Depois disto, revisitemos o ponto 3 da lista acima: Planear o espaço público a pensar nas crianças.
É evidente que o desenvolvimento do concelho e da cidade não têm um plano, uma ideia de futuro. As coisas vão acontecendo… avulso, ao sabor dos grupos de interesses ou de quem levanta mais a voz.

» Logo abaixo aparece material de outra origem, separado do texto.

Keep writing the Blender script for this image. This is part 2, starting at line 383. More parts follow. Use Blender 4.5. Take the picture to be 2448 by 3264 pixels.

O centro da cidade quer-se com poucos (ou sem) carros, mas abrimos novas estradas para trazer mais carros para o centro da cidade. O concelho quer-se mais verde, mas o caos urbanístico é alimentado ao sabor dos interesses do imobiliário, veja-se a Assembleia Municipal de 21 de Fevereiro quando Mário Passos expressa a sua felicidade pela aprovação da nova lei dos solos. A zona desportiva da cidade é trocada por uns prédios com um estádio lá dentro [ver vídeo a partir de 1h17].
Propositadamente, deixo ao leitor a liberdade de acrescentar outras incoerências a esta lista. São muitas mais.
Estou consciente que alargar este modelo, alterando as prioridades, é muito complicado. Provavelmente, em muitas situações teremos de transigir e ceder aos interesses instalados. Mas citando um provérbio grego, com várias variantes, uma grande caminhada começa sempre com o primeiro passo. E isso, é sempre muito melhor do que correr em círculo, sem sair do sítio e sem horizonte.